Madrid: compliant, but stalled
Madrid has now remained within the current EU limits for four consecutive years, and the city says it has avoided activating its high-pollution protocol again in 2025. Across its network, no station exceeded 32 μg/m³ last year.
Yet the trend line is no longer falling cleanly. Ecologistas en Acción argues the city is still a long way from 2030 compliance, with 17 of Madrid’s 24 stations above the 20 μg/m³ threshold in 2025, and only a handful below — largely in greener areas.
There is another complication that gets less attention: ozone. The same set of Madrid data shows ozone pollution worsening, a reminder that “cleaner traffic” is not the whole air-quality story.
Why Málaga and Granada matter beyond their city limits
Málaga and Granada being near the top of the NO₂ list matters because they are not outliers. They are a warning sign for fast-growing urban areas where traffic remains the default.
For Andalucia, the message is uncomfortable but clear. Coastal mobility patterns, commuter corridors, and pressure on housing and jobs keep vehicle kilometres rising. Cleaner engines help. But they do not erase congestion.

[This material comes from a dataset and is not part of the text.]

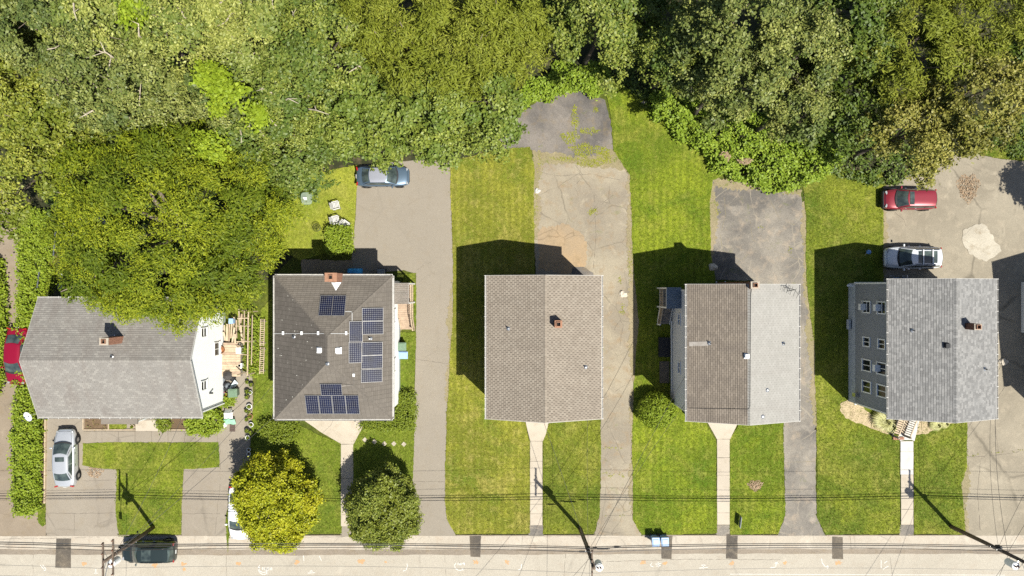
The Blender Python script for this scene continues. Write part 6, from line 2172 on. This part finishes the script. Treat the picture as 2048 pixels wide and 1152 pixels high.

And in day-to-day life, the most polluted air is often not an abstract citywide average. It is the school run route, the ring road, the bus corridor, the street canyon where fumes linger.
Low-emission zones: law on paper, patchwork on the ground
Since before 2023, Spain has required municipalities with over 50,000 residents (plus islands and smaller towns that exceed limit values) to establish low-emission zones (ZBE)
Ecologistas en Acción says the rollout has been slow and, in many places, ineffective. In short, the legal framework exists, but enforcement and ambition vary widely.
Madrid’s own debate shows how political this can get. The city has extended permission for some resident-owned cars without environmental labels to continue circulating during 2026 — a decision critics say cuts against the direction of travel.
Are cities measuring the worst air?
One of the sharpest criticisms in the 2025 review is not about policy — it is about data.
Ecologistas en Acción argues that some “traffic” monitoring stations are poorly positioned and miss the true hotspots that the new EU rules want captured. If you do not measure the worst air, you can end up congratulating yourself too early.
That matters because the revised EU air rules are designed to tighten not only limits, but also how compliance is assessed, with a stronger emphasis on credible monitoring and early action.
What the EU’s new rules change — and why 2030 is not “far away”
The revised EU Ambient Air Quality Directive is part of the bloc’s wider “zero pollution” push. It raises the bar for multiple pollutants and leans closer to WHO health guidance.
The politics is familiar. Spain was warned in the last decade over repeated breaches in major urban areas, and only serious legal and financial pressure pushed some tougher measures into place.
The difference now is timing. The direction is set, and the limit is clearer. Cities that wait for 2030 may discover the last-minute sprint is brutal — and far more expensive than steady change now.
The 2030 limit is a health deadline, not a bureaucratic one
NO₂ is not just a “traffic number”. It is linked to respiratory harm, and public-health agencies treat urban air as one of Europe’s most persistent environmental health risks.
That is why campaigners argue the right question is not, “Can we hit 2030?” but, “How many years of avoidable exposure are we willing to accept?”